Nascido na Nigéria, Segun Adesina Ososami, de 43 anos, é engenheiro mecânico de formação e pai de dois filhos pequenos. O imigrante administrava uma lanchonete há 12 anos em São Paulo. O processo levado a julgamento na 20ª vara criminal do TJ-SP já levantava várias suspeitas sobre os procedimentos da operação policial e do inquérito.

De acordo com policiais da Força Tática, em 29 de julho, eles abordaram uma pessoa no centro da cidade que estava com maconha. Essa pessoa, que não foi identificava e nem presa, disse que havia comprado a droga na galeria comercial conhecida como “Galeria do Reggae”. Os vendedores seriam “negões” e “africanos”, segundo a pessoa, em duas lojas do terceiro andar.

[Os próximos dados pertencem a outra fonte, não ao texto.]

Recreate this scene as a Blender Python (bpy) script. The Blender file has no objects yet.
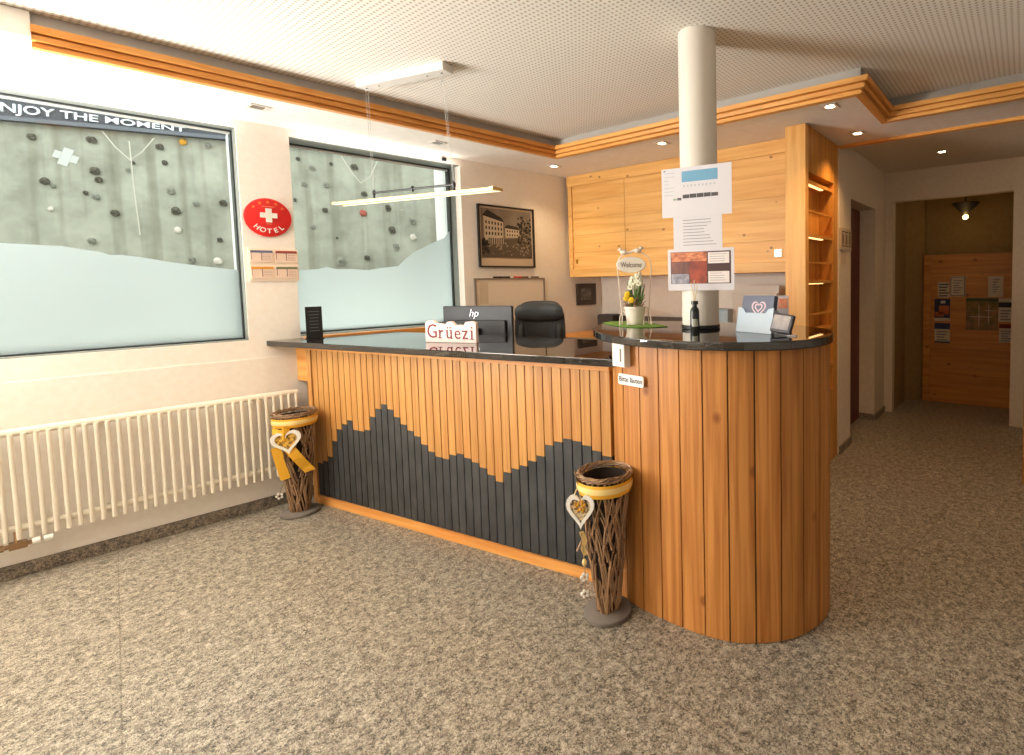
import bpy, bmesh, math, random
from mathutils import Vector, Matrix
random.seed(7)
R = math.radians
scene = bpy.context.scene
COL = scene.collection

# ------------------------------------------------------------------ camera
F_PX, PPX, PPY = 513.26, 680.2, 311.6
ROLL, PITCH, YAW = 0.0163, 0.059, 0.5916
CAM = Vector((3.7056, -0.5842, 1.40))
cam_d = bpy.data.cameras.new('camera')
cam = bpy.data.objects.new('camera', cam_d)
COL.objects.link(cam)
cam_d.sensor_fit = 'HORIZONTAL'
cam_d.sensor_width = 36
cam_d.lens = F_PX / 1024 * 36
cam_d.shift_x = -(PPX - 512) / 1024
cam_d.shift_y = (PPY - 377.5) / 1024
cam_d.clip_start = 0.05
_r0 = Vector((math.cos(YAW), math.sin(YAW), 0))
_f0 = Vector((-math.sin(YAW), math.cos(YAW), 0))
_fw = _f0 * math.cos(PITCH) - Vector((0, 0, 1)) * math.sin(PITCH)
_u0 = _f0 * math.sin(PITCH) + Vector((0, 0, 1)) * math.cos(PITCH)
_rt = _r0 * math.cos(ROLL) + _u0 * -math.sin(ROLL)
_up = _r0 * math.sin(ROLL) + _u0 * math.cos(ROLL)
M = Matrix((_rt, _up, -_fw)).transposed().to_4x4()
M.translation = CAM
cam.matrix_world = M
scene.camera = cam

# ------------------------------------------------------------------ world, exposure
scene.view_settings.view_transform = 'Standard'
scene.view_settings.look = 'None'
scene.view_settings.gamma = 1.0
scene.view_settings.use_curve_mapping = False
scene.view_settings.exposure = 0.22
scene.cycles.use_denoising = True
scene.cycles.max_bounces = 8
scene.cycles.transparent_max_bounces = 16
scene.cycles.sample_clamp_indirect = 6.0
scene.cycles.caustics_reflective = False
scene.cycles.caustics_refractive = False
world = bpy.data.worlds.new('overcast_sky')
scene.world = world
world.use_nodes = True
bg = world.node_tree.nodes['Background']
bg.inputs[0].default_value = (0.97, 0.98, 1.0, 1)
bg.inputs[1].default_value = 2.9


def lin(c):
    return tuple((x / 255 / 12.92) if x / 255 <= 0.04045 else ((x / 255 + 0.055) / 1.055) ** 2.4 for x in c) + (1,)


def area(name, loc, target, sx, sy, power, color):
    l = bpy.data.lights.new(name, 'AREA')
    l.shape = 'RECTANGLE'
    l.size, l.size_y, l.energy, l.color = sx, sy, power, color
    o = bpy.data.objects.new(name, l)
    COL.objects.link(o)
    o.location = loc
    o.rotation_euler = (Vector(target) - Vector(loc)).to_track_quat('-Z', 'Y').to_euler()
    return o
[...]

Com essas informações, os policiais liberaram a pessoa e foram até a galeria.

“O princípio da presunção de inocência cristalizado na Constituição Federal e que protege todo o processo penal não tem sido aplicado a pessoas negras e provenientes das classes desfavorecidas economicamente. As pessoas precisam ser julgadas pelos seus atos e não pela cor de pele”, afirma o advogado Estevão Silva, presidente da Anan (Associação Nacional da Advocacia Negra).

O processo, assim como os relatos dos policiais no boletim de ocorrência, tem informações divergentes e superficiais sobre o local onde as drogas eram vendidas, bem como a quantidade. Na ocasião, Ososami falou para os policiais que era o dono de uma loja. No local haviam entre sete e dez pessoas, mas apenas o comerciante nigeriano e um outro rapaz, de uma outra loja, foram presos.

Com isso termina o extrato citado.